Yes, BC Place is showing its age.

No one would confuse it with SoFi Stadium or some of the billion-dollar palaces being built around North America. Eventually, the Whitecaps probably will need a new stadium if they want to continue growing alongside the rest of Major League Soccer.

But needing a new stadium is not the same as needing a new city.

That distinction feels increasingly important.

Earlier in the World Cup, I spoke with MLS commissioner Don Garber in Seattle after he had attended matches in Vancouver. Inevitably, the conversation turned to the Whitecaps' uncertain future and the possibility that the club could eventually relocate to Las Vegas if new ownership isn't found.

Garber understandably spoke about the opportunities in Las Vegas. It's one of the fastest-growing sports markets in North America. The city has embraced the NHL, NFL and WNBA, and MLB is on the way. Soccer feels like a natural next step.

I understand all of that.

Las Vegas deserves an MLS franchise.

But it deserves an expansion team, not Vancouver's.

Relocation is sometimes unavoidable in sports. Owners change. Economics shift. Stadium situations become impossible.

This doesn't feel like one of those situations.

What Vancouver demonstrated throughout this World Cup is that the market isn't the problem.

The fans certainly aren't.

If anything, this tournament exposed what has always been there: a passionate soccer community that simply deserves stability and investment.

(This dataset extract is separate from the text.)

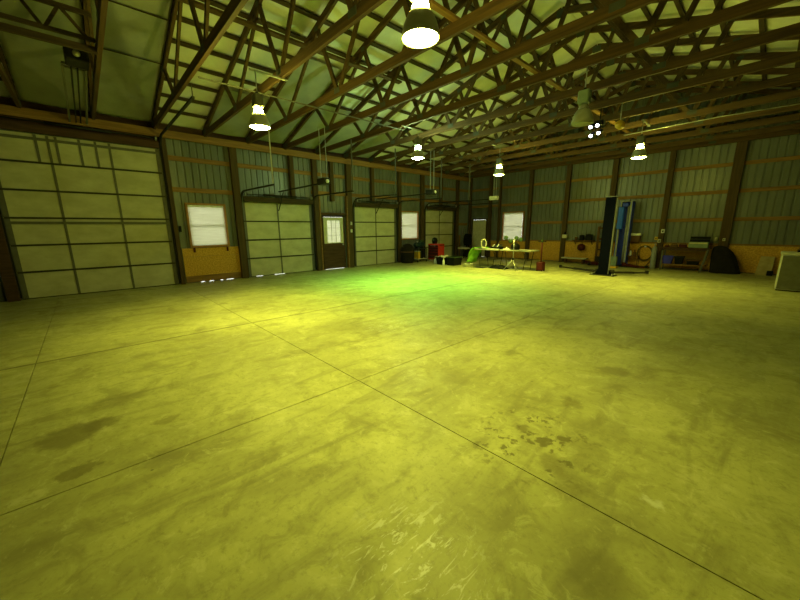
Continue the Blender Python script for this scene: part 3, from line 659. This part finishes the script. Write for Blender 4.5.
arm(c2, (-3.78, 15.78, .10), (-2.95, 15.35, .08), 'dark_red')
arm(c2, (-4.38, 15.78, .10), (-4.85, 15.1, .08), 'dark_red')
MB().cbox(-4.2, -4.0, 15.55, 15.7, .05, .42, .015).build('arm_stop_box', 'gusset', c2)

# ---------------------------------------------------------------- table group
def folding_table(x0, x1, y0, y1, h, label):
    t = thing('folding_table', ((x0+x1)/2, (y0+y1)/2, 0), label, 'table', 'folding tables at the back')
    MB().cbox(x0, x1, y0, y1, h-.045, h, .012).build('tabletop', 'table_grey', t)
    for x in (x0+.18, x1-.18):
        for y in (y0+.08, y1-.08): MB().tube([(x, y, h-.045), (x+(.10 if x < (x0+x1)/2 else -.10), y, 0)], .013, 8).build('leg', 'dark_metal', t)
        d_ = .05 if x < (x0+x1)/2 else -.05
        MB().tube([(x+d_, y0+.08, h*.48), (x+d_, y1-.08, h*.48)], .010, 6).build('cross_bar', 'dark_metal', t)
        MB().tube([(x, (y0+y1)/2, h-.05), (x+(.34 if d_ > 0 else -.34), (y0+y1)/2, h-.05), (x+d_, (y0+y1)/2, h*.48)], .008, 6).build('brace', 'dark_metal', t)
    return t
folding_table(-8.25, -7.12, 11.85, 12.6, .75, 'folding table under the green cloth and dark tools')
folding_table(-7.06, -5.83, 11.9, 12.62, .75, 'folding table beside the red handled stand')
# green cloth over the left end of the table down to the floor
def cl(u, v):
    # hangs from the table end nearly to the floor, folded over the edge
    s = u*1.25
    if s < .42: px_, py_, z = -8.0-s*.72, 11.95+.20*v, .775+.05*math.sin(v*9+s*8)*.4
    else:
        k = s-.42; px_ = -8.33-.50*k-.03*math.sin(k*6); py_ = 11.90+.30*v; z = .80-k*.80+.02*math.sin(v*8)
    px_ += .22*v*(1 if s < .42 else .9); py_ += .22*v+.05*math.sin(u*9+v*4)
    return (px_, py_, max(z, .10)+.012*math.sin(v*19+u*6))
tag(MB().grid(cl, 30, 22).build('green_cloth', 'green', solid=.008), 'bright green cloth draped over the table end down toward the floor', 'cloth')
t = thing('rope_hoop', (-7.9, 12.0, .76), 'pale upright hoop of hose on the table above the green cloth', 'hose')
pts = [(-7.86+.085*math.cos(a*math.pi/10), 11.95+.05*math.cos(a*math.pi/10), .97+.165*math.sin(a*math.pi/10)) for a in range(21)]
MB().tube(pts, .022, 8).build('hoop', 'pale', t); MB().box(-7.93, -7.79, 11.90, 12.0, .782, .80).build('clip', 'white', t)
t = thing('laptop_case', (-7.95, 12.35, .77), 'flat dark case on the table behind the pale hoop', 'case')
MB().cbox(-7.75, -7.35, 12.34, 12.58, .752, .84, .012).build('case_body', 'black', t); MB().tube([(-7.63, 12.34, .80), (-7.61, 12.31, .80), (-7.49, 12.31, .80), (-7.47, 12.34, .80)], .01, 6).build('handle', 'black', t)
t = thing('tool_tray', (-7.45, 12.1, .75), 'black tray of tools with pale handles on the table', 'tool tray')
mb = MB(); mb.box(-7.58, -7.16, 11.95, 12.3, .752, .77)
for a in ((-7.58, -7.16, 11.95, 11.97), (-7.58, -7.16, 12.28, 12.3), (-7.58, -7.56, 11.97, 12.28), (-7.18, -7.16, 11.97, 12.28)): mb.box(*a, .77, .85)
mb.build('tray', 'black', t)
for i in range(6):
    x = -7.53+i*.066; MB().tube([(x, 12.03, .80), (x+.02, 12.2, .93)], .018, 8).build('tool_handle', ['white', 'black', 'teal'][i % 3], t)
t = thing('crumpled_rag', (-6.92, 12.1, .75), 'white crumpled rag on the table left of the black bag', 'rag')
def rag(u, v):
    return (-7.03+.26*u, 11.98+.22*v, .757+.07*abs(math.sin(u*7+v*3)*math.sin(v*6+u*2))*math.sin(math.pi*u)*math.sin(math.pi*v)*1.6)
MB().grid(rag, 16, 16).build('cloth', 'white', t, solid=.003)
t = thing('tool_bag', (-6.6, 12.15, .75), 'dark tool bag on the table behind the tripod light', 'bag')
MB().lathe((-6.6, 12.2, .752), [(.15, 0), (.17, .06), (.165, .16), (.12, .22), (.03, .25)], 20).build('bag_body', 'black', t)
MB().tube([(-6.7, 12.2, .96), (-6.66, 12.2, 1.03), (-6.54, 12.2, 1.03), (-6.5, 12.2, .96)], .012, 8).build('strap', 'dark_metal', t)
t = thing('white_pipe', (-7.75, 11.95, .75), 'thin white pipe lying along the front edge of the table', 'pipe'); MB().tube([(-7.74, 11.90, .762), (-7.16, 11.92, .762)], .012, 8).build('pipe', 'white', t); MB().lathe((-7.16, 11.92, .762), [(.016, 0), (.016, .04)], 10, 'x').build('pipe_cap', 'galv', t)
# things under the table
t = thing('duffel_bag', (-7.15, 12.0, 0), 'flat dark bag on the floor under the table', 'bag')
def duf(u, v): return (-7.5+.75*u, 11.75+.42*v, .005+.13*math.sin(math.pi*u)**.6*math.sin(math.pi*v)**.6*(1+.25*math.sin(u*11)))
MB().grid(duf, 20, 12).build('bag_body', 'black', t, solid=.004); MB().tube([(-7.25, 11.85, .10), (-7.2, 11.85, .16), (-7.05, 11.85, .16), (-7.0, 11.85, .10)], .01, 6).build('strap', 'dark_metal', t)
t = thing('white_tub', (-8.75, 12.2, 0), 'low white and black tub on the floor under the green cloth', 'tub')
MB().lathe((-8.38, 11.66, .0), [(.15, 0), (.19, .12), (.2, .125), (.18, .13), (.14, .02)], 20).build('tub', 'white', t); MB().lathe((-8.38, 11.66, .02), [(.13, 0), (.14, .08), (.05, .12)], 16).build('contents', 'black', t)
t = thing('floor_mat', (-8.0, 12.0, 0), 'dark thin mat on the floor below the table', 'mat'); MB().cbox(-8.2, -7.6, 11.6, 12.0, 0.001, .012, .004).build('mat', 'rubber', t); MB().box(-8.2, -7.6, 11.58, 11.6, .001, .014).build('edge', 'black', t)
# tripod light with several heads
t = thing('tripod_work_light', (-6.45, 12.05-.35, 0), 'tripod work light with four unlit heads before the table', 'work light')
TX, TYY = -6.40, 11.72
for k in range(3):
    q = math.radians(80+120*k); MB().tube([(TX, TYY, .42), (TX+.34*math.cos(q), TYY+.34*math.sin(q), .012)], .012, 8).build('leg', 'galv', t)
MB().tube([(TX, TYY, .30), (TX, TYY, 1.18)], .014, 10).build('pole', 'galv', t)
MB().lathe((TX, TYY, .40), [(.035, 0), (.035, .07)], 12).build('collar', 'black', t)
MB().tube([(TX-.24, TYY-.1, 1.16), (TX+.24, TYY+.1, 1.16)], .014, 8).build('cross_bar', 'black', t)
for i, (dx, dz) in enumerate(((-.24, .06), (-.09, -.06), (.10, .05), (.24, .0))):
    c = Vector((TX+dx, TYY+dx*.42-.05, 1.16+dz)); h_ = MB().lathe(c, [(.03, .09), (.075, .02), (.08, -.03), (.07, -.035)], 14, 'y').build('lamp_head', 'green_dull', t)
    MB().tube([c, (TX+dx, TYY+dx*.42, 1.16)], .012, 6).build('bracket', 'black', t)
# red stand with T handle
t = thing('handled_stand', (-5.6, 12.3, 0), 'dark red stand with tall pole and T handle right of the table', 'stand')
MB().cbox(-5.71, -5.47, 12.18, 12.42, .03, .34, .02).build('base_box', 'dark_red', t)
MB().tube([(-5.59, 12.3, .34), (-5.60, 12.3, 1.08)], .026, 10).build('pole', 'dark_red', t)
MB().tube([(-5.73, 12.26, 1.09), (-5.47, 12.34, 1.09)], .02, 8).build('handle', 'dark_metal', t)
MB().lathe((-5.60, 12.3, 1.06), [(.035, 0), (.035, .07), (.02, .10)], 12).build('pole_cap', 'green_dull', t)
for dx in (-.09, .09):
    for dy in (-.09, .09): MB().lathe((-5.59+dx, 12.3+dy, .022), [(.02, -.012), (.022, 0), (.02, .012)], 10, 'y').build('caster', 'rubber', t)

# ---------------------------------------------------------------- left back group
t = thing('tool_cabinet', (-10.9, 12.35, 0), 'red rolling tool cabinet before the farthest garage door', 'tool cabinet')
CX0, CX1, CY0, CY1 = -11.18, -10.52, 12.22, 12.66
MB().cbox(CX0, CX1, CY0, CY1, .12, .86, .012).build('cabinet_body', 'red', t)
for i, (a, b) in enumerate(((.16, .30), (.31, .45), (.46, .58), (.59, .69), (.70, .80))):
    d_ = MB().cbox(CX0+.02, CX1-.02, CY0-.02, CY0, a, b, .005).build('drawer', 'dark_red', t)  # darker red holds the shade of the front; the body stays bright red
    MB().tube([(CX0+.16, CY0-.035, b-.03), (CX1-.16, CY0-.035, b-.03)], .008, 6).build('drawer_pull', 'galv' if i == 4 else 'dark_metal', d_)
for x in (CX0+.07, CX1-.07):
    for y in (CY0+.07, CY1-.07): MB().lathe((x, y, .055), [(.05, -.02), (.055, 0), (.05, .02)], 14, 'y').build('caster', 'white' if y < 12.4 else 'rubber', t); MB().box(x-.02, x+.02, y-.03, y+.03, .08, .125).build('caster_fork', 'dark_metal', t)
MB().tube([(CX1+.0, CY0+.08, .80), (CX1+.05, CY0+.08, .80), (CX1+.05, CY1-.08, .80), (CX1, CY1-.08, .80)], .012, 8).build('push_handle', 'dark_metal', t)
t = thing('welding_helmet', (-10.92, 12.42, .86), 'black welding helmet standing on the red tool cabinet', 'helmet')
MB().lathe((-10.93, 12.42, .862), [(.10, 0), (.135, .06), (.145, .15), (.12, .24), (.06, .285), (0, .295)], 20).build('shell', 'black', t)
MB().cbox(-10.98, -10.86, 12.265, 12.30, 1.0, 1.09, .01).build('visor', 'green_dull', t)
t = thing('utility_cart', (-11.3, 11.9, 0), 'dark two shelf cart between the dark drum and the red cabinet', 'cart')
for z in (.14, .62): MB().cbox(-11.62, -11.16, 11.48, 12.12, z, z+.03, .006).build('shelf', 'teal' if z > .5 else 'pale', t)
for x in (-11.60, -11.18):
    for y in (11.5, 12.1): MB().tube([(x, y, .08), (x, y, .66)], .014, 8).build('leg', 'dark_metal', t); MB().lathe((x, y, .04), [(.035, -.012), (.04, 0), (.035, .012)], 12, 'y').build('wheel', 'rubber', t)
t = thing('air_compressor', (-11.4, 11.8, .65), 'dark teal tank compressor on the upper shelf of the cart', 'compressor')
MB().tube([(-11.4, 11.50, .82), (-11.4, 11.56, .82), (-11.4, 12.10, .82), (-11.4, 12.16, .82)], [.07, .12, .12, .07], 16).build('tank', 'teal', t)
MB().cbox(-11.47, -11.33, 11.85, 12.1, .93, 1.04, .02).build('motor', 'green_dull', t)
for y in (11.62, 12.0): MB().box(-11.48, -11.32, y-.015, y+.015, .652, .72).build('foot', 'dark_metal', t)
MB().lathe((-11.4, 11.68, .93), [(.03, 0), (.03, .05), (.0, .06)], 10).build('gauge', 'galv', t)
t = thing('yellow_box', (-11.35, 11.6, .17), 'yellow box on the lower shelf of the dark cart', 'box'); MB().cbox(-11.45, -11.22, 11.52, 11.72, .172, .50, .01).build('box_body', 'yellow', t); MB().cbox(-11.46, -11.21, 11.51, 11.73, .50, .53, .006).build('lid', 'pale', t)
t = thing('canister', (-11.35, 11.92, .17), 'black canister on the lower shelf beside the yellow box', 'canister'); MB().lathe((-11.35, 11.92, .172), [(.10, 0), (.11, .02), (.11, .28), (.06, .33), (.03, .35)], 16).build('body', 'black', t); MB().lathe((-11.35, 11.92, .52), [(.035, 0), (.035, .03)], 10).build('cap', 'green_dull', t)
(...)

For years, Vancouver has quietly produced national team players, hosted international matches and supported the Whitecaps through ownership uncertainty. During this World Cup, the city finally received a global stage worthy of its soccer culture.

It didn't disappoint.

Walking through downtown before the Colombia-Switzerland match, it felt impossible not to appreciate how naturally the tournament fit here. Every patio was filled. Every train seemed packed with supporters wearing jerseys from around the world. Conversations drifted effortlessly between English, Spanish and French. It felt like the kind of place FIFA hopes every host city becomes.

And for one final night, it was.

The World Cup has a way of revealing which cities simply host matches and which cities become part of the tournament's story.

Vancouver became part of the story.

As the final fans filtered out of BC Place and the World Cup officially said goodbye to Canada, there was a feeling that this wasn't an ending as much as an audition for the future.

The city passed.

Now it's up to MLS.

The Whitecaps don't necessarily need a new identity. They don't need a different skyline. They don't need the bright lights of the Strip to validate what they've built over the past half-century.

They need ownership willing to invest. They need a long-term stadium solution. They need commitment.

What they don't need is to leave.

The World Cup came to Vancouver and reminded everyone what many people there already knew.

This is a soccer city.

And soccer cities are worth keeping.